Step 07. Animating waves with Phase

When the camera is moving, static ripples usually is OK since it is hard to tell if the ripples are moving or not. But when the camera is still, frozen ripples may look strange like a piece of wax and you probably prefer moving ripples.

To animate the ripples, assign animation to Phase value. Its speed of change should be experimented by yourself. As an example, my previous projects use a speed at which Phase value increments by 1 for every 3 seconds. For instance, you can set Phase value 0 at frame 0, and set Phase value to 1 at frame 90 if your animation is 3 second long and has 30 frames per second.

You can do this by using Auto Key button and Time Slider bar at the bottom of Max screen just like the way you assign animation to camera positions with key-framing method. Turn Auto Key on, move the Time Slider to the target frame, set the appropriate Phase value, then Turn off Auto Key. Moving Time Slider will show the Phase value changing through interporation. When animation is assigned, Phase value's arrow markers show with red frame. Be careful not to accidentally assign animation to other parameters.

To check how the Phase value is changing, open up Track View by the method described below. The graph should show a curve with two endpoints. If it has more than two points, remove the ones in the middle. Also, by default, the value changes with Slow-in and Slow-out option making a tangential curve at each end.
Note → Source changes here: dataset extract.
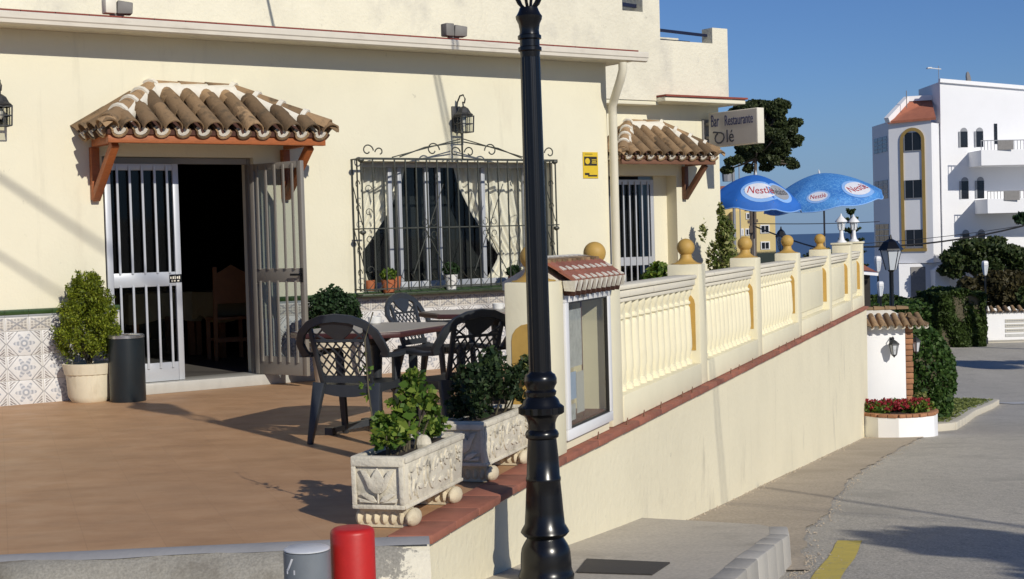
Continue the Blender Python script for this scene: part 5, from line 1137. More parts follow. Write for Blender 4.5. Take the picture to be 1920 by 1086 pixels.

You need to change this to a linear graph so that the value changes at a constant speed.

  (Put the cursor in Phase value box) 
  > (right-click and select Show in Track View)
  > (right-click each endpoint of the curving graph) 
  > (assign linear setting for IN: and Out: speed) 

Once animated, rippleslook much more obvious than in a still frame. For usual architectural animation, I strongly suggest you calm down the waves by decreasing the Amplitude value to a much smaller value below 1.